_Records shown_
· · · · · · ·

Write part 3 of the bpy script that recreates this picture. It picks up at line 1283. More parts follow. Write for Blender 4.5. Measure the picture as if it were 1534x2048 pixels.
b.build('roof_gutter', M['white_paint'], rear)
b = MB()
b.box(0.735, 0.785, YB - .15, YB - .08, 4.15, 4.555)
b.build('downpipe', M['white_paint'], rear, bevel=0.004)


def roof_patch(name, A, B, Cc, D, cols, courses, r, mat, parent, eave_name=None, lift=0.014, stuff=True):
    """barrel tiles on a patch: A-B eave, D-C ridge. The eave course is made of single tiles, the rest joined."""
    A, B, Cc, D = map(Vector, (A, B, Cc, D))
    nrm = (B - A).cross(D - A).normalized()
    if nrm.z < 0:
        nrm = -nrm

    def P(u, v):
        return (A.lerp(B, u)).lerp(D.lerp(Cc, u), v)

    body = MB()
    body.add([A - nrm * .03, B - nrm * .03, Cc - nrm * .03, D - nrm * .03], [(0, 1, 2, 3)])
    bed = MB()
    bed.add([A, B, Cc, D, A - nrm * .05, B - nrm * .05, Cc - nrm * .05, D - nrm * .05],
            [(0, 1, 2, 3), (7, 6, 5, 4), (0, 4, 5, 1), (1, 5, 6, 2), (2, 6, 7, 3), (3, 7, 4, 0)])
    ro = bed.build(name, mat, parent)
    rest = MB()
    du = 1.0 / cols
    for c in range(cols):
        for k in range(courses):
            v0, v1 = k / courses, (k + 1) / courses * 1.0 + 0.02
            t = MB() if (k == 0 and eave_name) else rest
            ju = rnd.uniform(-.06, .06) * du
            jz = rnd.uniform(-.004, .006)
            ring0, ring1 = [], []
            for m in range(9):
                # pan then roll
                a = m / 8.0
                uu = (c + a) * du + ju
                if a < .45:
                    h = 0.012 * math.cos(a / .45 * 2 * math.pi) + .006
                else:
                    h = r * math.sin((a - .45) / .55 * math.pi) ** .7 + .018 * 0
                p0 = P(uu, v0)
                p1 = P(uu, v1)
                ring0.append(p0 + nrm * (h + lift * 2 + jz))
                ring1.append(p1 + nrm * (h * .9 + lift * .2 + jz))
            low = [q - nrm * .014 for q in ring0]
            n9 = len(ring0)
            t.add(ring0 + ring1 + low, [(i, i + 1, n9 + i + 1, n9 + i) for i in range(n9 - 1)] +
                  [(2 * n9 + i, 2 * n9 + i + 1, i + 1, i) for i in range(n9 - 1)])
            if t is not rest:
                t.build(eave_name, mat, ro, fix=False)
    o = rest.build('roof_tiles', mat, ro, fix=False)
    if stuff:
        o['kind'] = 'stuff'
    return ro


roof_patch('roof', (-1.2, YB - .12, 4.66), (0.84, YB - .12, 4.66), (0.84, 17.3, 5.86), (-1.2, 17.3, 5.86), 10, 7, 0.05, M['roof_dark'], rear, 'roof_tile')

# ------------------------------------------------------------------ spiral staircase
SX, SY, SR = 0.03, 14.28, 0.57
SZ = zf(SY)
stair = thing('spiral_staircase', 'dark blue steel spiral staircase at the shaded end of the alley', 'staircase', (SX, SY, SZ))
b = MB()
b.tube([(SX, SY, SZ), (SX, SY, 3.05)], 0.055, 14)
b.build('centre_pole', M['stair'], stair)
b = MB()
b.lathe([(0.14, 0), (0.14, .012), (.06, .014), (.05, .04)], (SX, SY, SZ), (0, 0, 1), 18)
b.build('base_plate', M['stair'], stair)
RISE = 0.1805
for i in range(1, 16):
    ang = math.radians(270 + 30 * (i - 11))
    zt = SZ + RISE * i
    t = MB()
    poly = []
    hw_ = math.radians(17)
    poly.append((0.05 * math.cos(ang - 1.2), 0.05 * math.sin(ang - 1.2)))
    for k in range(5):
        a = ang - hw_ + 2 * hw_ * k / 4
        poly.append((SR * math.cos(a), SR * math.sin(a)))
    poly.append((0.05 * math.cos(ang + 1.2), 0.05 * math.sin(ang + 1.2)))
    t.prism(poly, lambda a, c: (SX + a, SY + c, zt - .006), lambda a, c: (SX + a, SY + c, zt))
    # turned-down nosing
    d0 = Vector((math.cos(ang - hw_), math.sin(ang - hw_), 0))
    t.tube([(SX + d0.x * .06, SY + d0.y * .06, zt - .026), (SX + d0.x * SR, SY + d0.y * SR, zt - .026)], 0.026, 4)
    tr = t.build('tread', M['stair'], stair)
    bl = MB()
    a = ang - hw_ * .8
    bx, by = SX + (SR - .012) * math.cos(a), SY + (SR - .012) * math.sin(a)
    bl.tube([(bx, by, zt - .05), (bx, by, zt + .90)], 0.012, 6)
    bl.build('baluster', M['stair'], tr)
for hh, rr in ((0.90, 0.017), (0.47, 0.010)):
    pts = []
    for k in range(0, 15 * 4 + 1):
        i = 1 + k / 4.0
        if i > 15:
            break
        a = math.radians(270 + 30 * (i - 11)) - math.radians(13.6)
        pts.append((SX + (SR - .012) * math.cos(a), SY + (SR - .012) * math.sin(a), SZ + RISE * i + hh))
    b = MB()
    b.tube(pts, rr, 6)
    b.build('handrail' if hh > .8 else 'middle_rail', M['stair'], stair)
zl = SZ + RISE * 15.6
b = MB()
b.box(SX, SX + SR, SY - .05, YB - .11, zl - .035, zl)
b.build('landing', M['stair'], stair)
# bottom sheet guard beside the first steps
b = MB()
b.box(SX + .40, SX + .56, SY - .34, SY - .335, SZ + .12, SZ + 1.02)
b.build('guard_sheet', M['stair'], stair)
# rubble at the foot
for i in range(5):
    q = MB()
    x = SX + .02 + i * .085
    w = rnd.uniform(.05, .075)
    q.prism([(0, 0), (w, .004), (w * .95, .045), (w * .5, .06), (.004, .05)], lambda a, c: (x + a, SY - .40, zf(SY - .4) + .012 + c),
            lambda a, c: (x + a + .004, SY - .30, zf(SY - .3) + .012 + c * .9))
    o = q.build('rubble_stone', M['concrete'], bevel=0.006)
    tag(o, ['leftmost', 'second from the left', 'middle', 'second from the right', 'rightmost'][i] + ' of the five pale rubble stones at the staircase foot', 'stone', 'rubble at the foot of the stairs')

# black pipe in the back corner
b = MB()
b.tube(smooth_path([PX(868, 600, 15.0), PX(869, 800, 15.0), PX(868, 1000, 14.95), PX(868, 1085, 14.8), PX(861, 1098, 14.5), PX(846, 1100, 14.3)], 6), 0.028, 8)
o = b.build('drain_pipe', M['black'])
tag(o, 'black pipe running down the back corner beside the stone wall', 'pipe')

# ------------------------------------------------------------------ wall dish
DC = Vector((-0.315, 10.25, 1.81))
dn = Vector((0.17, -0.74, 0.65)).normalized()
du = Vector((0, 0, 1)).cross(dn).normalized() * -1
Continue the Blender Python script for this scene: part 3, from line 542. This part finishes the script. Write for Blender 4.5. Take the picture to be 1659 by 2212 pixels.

· · · · · · ·

_Task objective_
Repeat the entries above exactly, leaving nothing out.

_Full response_
Write part 3 of the bpy script that recreates this picture. It picks up at line 1283. More parts follow. Write for Blender 4.5. Measure the picture as if it were 1534x2048 pixels.
b.build('roof_gutter', M['white_paint'], rear)
b = MB()
b.box(0.735, 0.785, YB - .15, YB - .08, 4.15, 4.555)
b.build('downpipe', M['white_paint'], rear, bevel=0.004)


def roof_patch(name, A, B, Cc, D, cols, courses, r, mat, parent, eave_name=None, lift=0.014, stuff=True):
    """barrel tiles on a patch: A-B eave, D-C ridge. The eave course is made of single tiles, the rest joined."""
    A, B, Cc, D = map(Vector, (A, B, Cc, D))
    nrm = (B - A).cross(D - A).normalized()
    if nrm.z < 0:
        nrm = -nrm

    def P(u, v):
        return (A.lerp(B, u)).lerp(D.lerp(Cc, u), v)

    body = MB()
    body.add([A - nrm * .03, B - nrm * .03, Cc - nrm * .03, D - nrm * .03], [(0, 1, 2, 3)])
    bed = MB()
    bed.add([A, B, Cc, D, A - nrm * .05, B - nrm * .05, Cc - nrm * .05, D - nrm * .05],
            [(0, 1, 2, 3), (7, 6, 5, 4), (0, 4, 5, 1), (1, 5, 6, 2), (2, 6, 7, 3), (3, 7, 4, 0)])
    ro = bed.build(name, mat, parent)
    rest = MB()
    du = 1.0 / cols
    for c in range(cols):
        for k in range(courses):
            v0, v1 = k / courses, (k + 1) / courses * 1.0 + 0.02
            t = MB() if (k == 0 and eave_name) else rest
            ju = rnd.uniform(-.06, .06) * du
            jz = rnd.uniform(-.004, .006)
            ring0, ring1 = [], []
            for m in range(9):
                # pan then roll
                a = m / 8.0
                uu = (c + a) * du + ju
                if a < .45:
                    h = 0.012 * math.cos(a / .45 * 2 * math.pi) + .006
                else:
                    h = r * math.sin((a - .45) / .55 * math.pi) ** .7 + .018 * 0
                p0 = P(uu, v0)
                p1 = P(uu, v1)
                ring0.append(p0 + nrm * (h + lift * 2 + jz))
                ring1.append(p1 + nrm * (h * .9 + lift * .2 + jz))
            low = [q - nrm * .014 for q in ring0]
            n9 = len(ring0)
            t.add(ring0 + ring1 + low, [(i, i + 1, n9 + i + 1, n9 + i) for i in range(n9 - 1)] +
                  [(2 * n9 + i, 2 * n9 + i + 1, i + 1, i) for i in range(n9 - 1)])
            if t is not rest:
                t.build(eave_name, mat, ro, fix=False)
    o = rest.build('roof_tiles', mat, ro, fix=False)
    if stuff:
        o['kind'] = 'stuff'
    return ro


roof_patch('roof', (-1.2, YB - .12, 4.66), (0.84, YB - .12, 4.66), (0.84, 17.3, 5.86), (-1.2, 17.3, 5.86), 10, 7, 0.05, M['roof_dark'], rear, 'roof_tile')

# ------------------------------------------------------------------ spiral staircase
SX, SY, SR = 0.03, 14.28, 0.57
SZ = zf(SY)
stair = thing('spiral_staircase', 'dark blue steel spiral staircase at the shaded end of the alley', 'staircase', (SX, SY, SZ))
b = MB()
b.tube([(SX, SY, SZ), (SX, SY, 3.05)], 0.055, 14)
b.build('centre_pole', M['stair'], stair)
b = MB()
b.lathe([(0.14, 0), (0.14, .012), (.06, .014), (.05, .04)], (SX, SY, SZ), (0, 0, 1), 18)
b.build('base_plate', M['stair'], stair)
RISE = 0.1805
for i in range(1, 16):
    ang = math.radians(270 + 30 * (i - 11))
    zt = SZ + RISE * i
    t = MB()
    poly = []
    hw_ = math.radians(17)
    poly.append((0.05 * math.cos(ang - 1.2), 0.05 * math.sin(ang - 1.2)))
    for k in range(5):
        a = ang - hw_ + 2 * hw_ * k / 4
        poly.append((SR * math.cos(a), SR * math.sin(a)))
    poly.append((0.05 * math.cos(ang + 1.2), 0.05 * math.sin(ang + 1.2)))
    t.prism(poly, lambda a, c: (SX + a, SY + c, zt - .006), lambda a, c: (SX + a, SY + c, zt))
    # turned-down nosing
    d0 = Vector((math.cos(ang - hw_), math.sin(ang - hw_), 0))
    t.tube([(SX + d0.x * .06, SY + d0.y * .06, zt - .026), (SX + d0.x * SR, SY + d0.y * SR, zt - .026)], 0.026, 4)
    tr = t.build('tread', M['stair'], stair)
    bl = MB()
    a = ang - hw_ * .8
    bx, by = SX + (SR - .012) * math.cos(a), SY + (SR - .012) * math.sin(a)
    bl.tube([(bx, by, zt - .05), (bx, by, zt + .90)], 0.012, 6)
    bl.build('baluster', M['stair'], tr)
for hh, rr in ((0.90, 0.017), (0.47, 0.010)):
    pts = []
    for k in range(0, 15 * 4 + 1):
        i = 1 + k / 4.0
        if i > 15:
            break
        a = math.radians(270 + 30 * (i - 11)) - math.radians(13.6)
        pts.append((SX + (SR - .012) * math.cos(a), SY + (SR - .012) * math.sin(a), SZ + RISE * i + hh))
    b = MB()
    b.tube(pts, rr, 6)
    b.build('handrail' if hh > .8 else 'middle_rail', M['stair'], stair)
zl = SZ + RISE * 15.6
b = MB()
b.box(SX, SX + SR, SY - .05, YB - .11, zl - .035, zl)
b.build('landing', M['stair'], stair)
# bottom sheet guard beside the first steps
b = MB()
b.box(SX + .40, SX + .56, SY - .34, SY - .335, SZ + .12, SZ + 1.02)
b.build('guard_sheet', M['stair'], stair)
# rubble at the foot
for i in range(5):
    q = MB()
    x = SX + .02 + i * .085
    w = rnd.uniform(.05, .075)
    q.prism([(0, 0), (w, .004), (w * .95, .045), (w * .5, .06), (.004, .05)], lambda a, c: (x + a, SY - .40, zf(SY - .4) + .012 + c),
            lambda a, c: (x + a + .004, SY - .30, zf(SY - .3) + .012 + c * .9))
    o = q.build('rubble_stone', M['concrete'], bevel=0.006)
    tag(o, ['leftmost', 'second from the left', 'middle', 'second from the right', 'rightmost'][i] + ' of the five pale rubble stones at the staircase foot', 'stone', 'rubble at the foot of the stairs')

# black pipe in the back corner
b = MB()
b.tube(smooth_path([PX(868, 600, 15.0), PX(869, 800, 15.0), PX(868, 1000, 14.95), PX(868, 1085, 14.8), PX(861, 1098, 14.5), PX(846, 1100, 14.3)], 6), 0.028, 8)
o = b.build('drain_pipe', M['black'])
tag(o, 'black pipe running down the back corner beside the stone wall', 'pipe')

# ------------------------------------------------------------------ wall dish
DC = Vector((-0.315, 10.25, 1.81))
dn = Vector((0.17, -0.74, 0.65)).normalized()
du = Vector((0, 0, 1)).cross(dn).normalized() * -1
Continue the Blender Python script for this scene: part 3, from line 542. This part finishes the script. Write for Blender 4.5. Take the picture to be 1659 by 2212 pixels.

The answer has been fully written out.